Filmes que retratam momentos históricos carregam uma responsabilidade adicional em sua execução. É claro que não se trata de um documentário; a ficção é necessária. Ela serve para desenvolver o roteiro e contar a história de forma envolvente. No entanto, é fundamental ter cuidado. Cineasta e roteirista devem evitar sacrificar a veracidade histórica em nome da trama, ou vice-versa. Malês, dirigido por Antônio Pitanga e escrito por Manuela Dias, assume o desafio de narrar a maior insurreição de escravizados do Brasil, a Revolta dos Malês, ocorrida em 1835.

Sinopse
Ambientado na vibrante Salvador de 1835, Malês acompanha a jornada de dois jovens muçulmanos. Eles são brutalmente separados após serem arrancados de sua terra natal na África e escravizados no Brasil. Separados por um destino cruel, os protagonistas lutam para sobreviver e se reencontrar. Durante essa luta, eles se envolvem na Revolta dos Malês, a maior insurreição de escravizados da história brasileira. O filme é um drama baseado em fatos históricos que retrata a resistência, a fé e a busca incessante por liberdade.

A Crítica
Ao analisar a execução da obra, percebemos um balanço delicado entre a fidelidade histórica e as exigências da narrativa de ficção. Neste sentido, Malês se estabelece de maneira mais eficaz como retrato histórico do que como dramaturgia pura. Embora um conflito romântico inicial pareça guiar a narrativa, a trama se desenvolve de modo um tanto confuso. O protagonismo não fica muito claro, afinal. Além disso, o clímax se resolve de forma apressada.
Personagens apresentados como fundamentais, como o papel de Antônio Pitanga, possuem relevância, mas não exercem o protagonismo de fato, como o cartaz indica.
Ainda assim, o filme demonstra um trabalho competente. A audiência consegue entender o que acontece e para onde a história caminha. O coletivo se firma como o verdadeiro protagonista da narrativa. O conflito é bem demarcado, e os interesses de ambos os lados são estabelecidos com clareza.

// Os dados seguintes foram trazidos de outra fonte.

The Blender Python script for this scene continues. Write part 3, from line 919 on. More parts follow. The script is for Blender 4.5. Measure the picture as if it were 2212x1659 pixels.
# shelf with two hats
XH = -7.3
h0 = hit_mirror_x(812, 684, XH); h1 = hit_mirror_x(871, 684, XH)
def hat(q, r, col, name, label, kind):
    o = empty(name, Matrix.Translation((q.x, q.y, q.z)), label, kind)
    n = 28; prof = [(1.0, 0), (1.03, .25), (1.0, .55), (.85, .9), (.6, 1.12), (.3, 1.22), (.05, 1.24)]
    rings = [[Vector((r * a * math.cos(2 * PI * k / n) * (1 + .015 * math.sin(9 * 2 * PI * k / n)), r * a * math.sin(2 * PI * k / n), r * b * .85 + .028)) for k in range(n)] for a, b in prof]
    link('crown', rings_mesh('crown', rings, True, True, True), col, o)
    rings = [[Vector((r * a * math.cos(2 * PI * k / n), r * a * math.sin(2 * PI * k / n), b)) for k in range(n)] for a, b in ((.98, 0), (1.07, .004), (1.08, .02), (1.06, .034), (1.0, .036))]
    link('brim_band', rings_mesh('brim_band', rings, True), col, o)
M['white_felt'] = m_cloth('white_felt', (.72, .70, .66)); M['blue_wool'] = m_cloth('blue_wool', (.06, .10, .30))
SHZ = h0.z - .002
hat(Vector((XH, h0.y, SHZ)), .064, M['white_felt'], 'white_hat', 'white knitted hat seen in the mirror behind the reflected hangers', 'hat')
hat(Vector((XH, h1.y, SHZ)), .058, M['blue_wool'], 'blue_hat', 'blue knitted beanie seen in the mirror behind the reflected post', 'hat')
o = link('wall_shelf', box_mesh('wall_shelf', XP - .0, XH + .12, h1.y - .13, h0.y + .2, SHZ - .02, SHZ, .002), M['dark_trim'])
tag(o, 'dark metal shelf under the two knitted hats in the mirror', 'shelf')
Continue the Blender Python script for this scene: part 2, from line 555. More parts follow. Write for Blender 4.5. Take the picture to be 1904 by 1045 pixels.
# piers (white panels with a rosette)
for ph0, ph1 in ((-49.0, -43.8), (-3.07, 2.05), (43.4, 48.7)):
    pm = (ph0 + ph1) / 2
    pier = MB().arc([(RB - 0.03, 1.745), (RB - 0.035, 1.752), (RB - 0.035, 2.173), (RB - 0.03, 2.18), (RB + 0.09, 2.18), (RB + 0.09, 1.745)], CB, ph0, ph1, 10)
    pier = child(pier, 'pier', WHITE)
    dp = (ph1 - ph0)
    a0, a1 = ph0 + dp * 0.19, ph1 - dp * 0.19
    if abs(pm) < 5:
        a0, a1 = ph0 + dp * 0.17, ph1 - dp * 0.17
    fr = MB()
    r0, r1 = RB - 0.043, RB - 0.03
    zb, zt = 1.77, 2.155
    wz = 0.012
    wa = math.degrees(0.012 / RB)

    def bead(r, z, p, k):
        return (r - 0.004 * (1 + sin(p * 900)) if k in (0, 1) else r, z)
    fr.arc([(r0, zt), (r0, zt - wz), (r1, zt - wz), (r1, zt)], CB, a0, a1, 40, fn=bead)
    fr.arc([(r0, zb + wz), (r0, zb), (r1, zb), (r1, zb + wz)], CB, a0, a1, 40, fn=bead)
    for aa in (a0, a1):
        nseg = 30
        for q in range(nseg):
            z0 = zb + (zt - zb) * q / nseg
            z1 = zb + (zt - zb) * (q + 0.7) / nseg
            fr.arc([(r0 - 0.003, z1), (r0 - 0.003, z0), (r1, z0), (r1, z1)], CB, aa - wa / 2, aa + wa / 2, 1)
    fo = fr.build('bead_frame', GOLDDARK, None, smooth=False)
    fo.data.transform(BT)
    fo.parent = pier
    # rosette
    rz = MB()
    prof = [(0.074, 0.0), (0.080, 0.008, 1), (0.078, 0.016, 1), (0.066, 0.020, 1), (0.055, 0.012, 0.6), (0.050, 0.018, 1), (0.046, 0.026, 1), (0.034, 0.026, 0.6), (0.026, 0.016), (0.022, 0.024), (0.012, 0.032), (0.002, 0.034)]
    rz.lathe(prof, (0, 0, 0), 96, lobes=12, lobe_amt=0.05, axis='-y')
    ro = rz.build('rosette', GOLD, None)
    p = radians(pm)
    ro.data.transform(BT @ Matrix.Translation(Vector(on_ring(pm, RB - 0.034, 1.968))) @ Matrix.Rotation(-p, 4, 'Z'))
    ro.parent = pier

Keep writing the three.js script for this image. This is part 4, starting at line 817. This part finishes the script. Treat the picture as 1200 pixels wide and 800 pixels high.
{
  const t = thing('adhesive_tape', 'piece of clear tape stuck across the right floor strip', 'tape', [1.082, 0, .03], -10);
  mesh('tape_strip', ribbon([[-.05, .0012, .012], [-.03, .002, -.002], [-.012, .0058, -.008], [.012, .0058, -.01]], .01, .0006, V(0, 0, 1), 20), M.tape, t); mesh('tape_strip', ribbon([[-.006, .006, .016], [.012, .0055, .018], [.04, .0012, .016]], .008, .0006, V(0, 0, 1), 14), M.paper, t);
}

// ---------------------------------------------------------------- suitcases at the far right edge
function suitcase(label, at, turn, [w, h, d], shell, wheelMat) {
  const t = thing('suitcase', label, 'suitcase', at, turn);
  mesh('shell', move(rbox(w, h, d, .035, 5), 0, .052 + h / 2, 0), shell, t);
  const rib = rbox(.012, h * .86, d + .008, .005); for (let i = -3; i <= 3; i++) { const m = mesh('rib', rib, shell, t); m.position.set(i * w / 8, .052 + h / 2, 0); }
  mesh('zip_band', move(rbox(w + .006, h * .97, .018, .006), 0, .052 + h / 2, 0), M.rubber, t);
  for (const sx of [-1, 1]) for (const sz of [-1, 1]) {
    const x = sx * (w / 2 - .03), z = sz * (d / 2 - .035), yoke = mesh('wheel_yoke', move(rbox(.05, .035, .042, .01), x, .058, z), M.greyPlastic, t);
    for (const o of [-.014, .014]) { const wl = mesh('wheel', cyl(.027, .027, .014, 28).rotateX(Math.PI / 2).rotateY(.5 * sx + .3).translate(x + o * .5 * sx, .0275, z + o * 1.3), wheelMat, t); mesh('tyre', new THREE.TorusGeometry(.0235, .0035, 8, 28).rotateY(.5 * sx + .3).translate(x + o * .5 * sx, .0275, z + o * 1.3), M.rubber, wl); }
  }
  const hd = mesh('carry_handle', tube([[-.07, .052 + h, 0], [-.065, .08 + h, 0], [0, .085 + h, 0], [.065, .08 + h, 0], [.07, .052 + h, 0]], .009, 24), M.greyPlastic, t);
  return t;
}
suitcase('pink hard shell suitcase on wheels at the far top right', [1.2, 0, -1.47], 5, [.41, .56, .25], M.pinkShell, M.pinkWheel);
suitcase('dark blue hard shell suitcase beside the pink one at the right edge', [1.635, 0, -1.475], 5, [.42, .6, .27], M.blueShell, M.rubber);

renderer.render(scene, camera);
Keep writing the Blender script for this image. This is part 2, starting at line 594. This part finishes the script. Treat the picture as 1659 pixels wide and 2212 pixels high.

A direção de Antônio Pitanga está repleta de boas intenções, mas ainda carece de dinamismo em alguns momentos. Por exemplo, trechos longos de diálogos são encenados com os atores em meia-lua. A câmera capta tudo frontalmente, o que remete quase a uma peça de teatro. A direção de fotografia também não imprime uma marca forte. As cenas, aliás, parecem trazer assinaturas distintas. Cores e intenções mostram-se pouco definidas e uniformes ao longo da projeção. Há também visíveis problemas de continuidade e de montagem.
Existem, no entanto, grandes destaques nas atuações. Isto é ótimo, em se tratando de um filme com protagonismo coletivo. Rocco Pitanga, Bukassa Kabengele e Rodrigo de Odé são a força-motriz do filme e da revolta construída em cena. Sobretudo Rodrigo, com uma força cênica protagonista sempre que aparece. Além disso, a bem-vinda participação de Patrícia Pillar merece ser notada. Juntamente com Erom Cordeiro, eles formam uma dupla repugnante de antagonistas.
Malês é repleto de boas intenções e acerta em algumas delas. É louvável a busca por uma dramaturgia que pudesse tornar o roteiro mais folhetinesco que documental, apesar de “não chegar lá” plenamente enquanto ficção. O romance, por exemplo, que é o ponto inicial do longa-metragem, é mal desenvolvido. Abayome (Samira Carvalho) fica um grande tempo fora de cena e quando finalmente se reencontra com Dassalu (Rocco Pitanga), o filme privilegia uma cena de sexo problemática. Além de a personagem ter sido violentada sexualmente pouco antes – não gerando qualquer consequência dramatúrgica -, a mulher é mostrada inteiramente nua, enquanto o homem tem intimidades preservadas (como de praxe no cinema brasileiro).
Mas, apesar destes pontos, e somando o que entendo da revolta às análises de historiadores sobre a obra, é possível afirmar que o longa-metragem é bastante competente em sua proposta historiográfica.
Impressão Final
Malês cumpre o papel de retratar a Revolta dos Malês com competência histórica e a força do protagonismo coletivo. Embora falhe em alguns pontos da direção e estrutura de roteiro, suas atuações e boas intenções elevam a obra a um retrato importante da resistência negra no Brasil.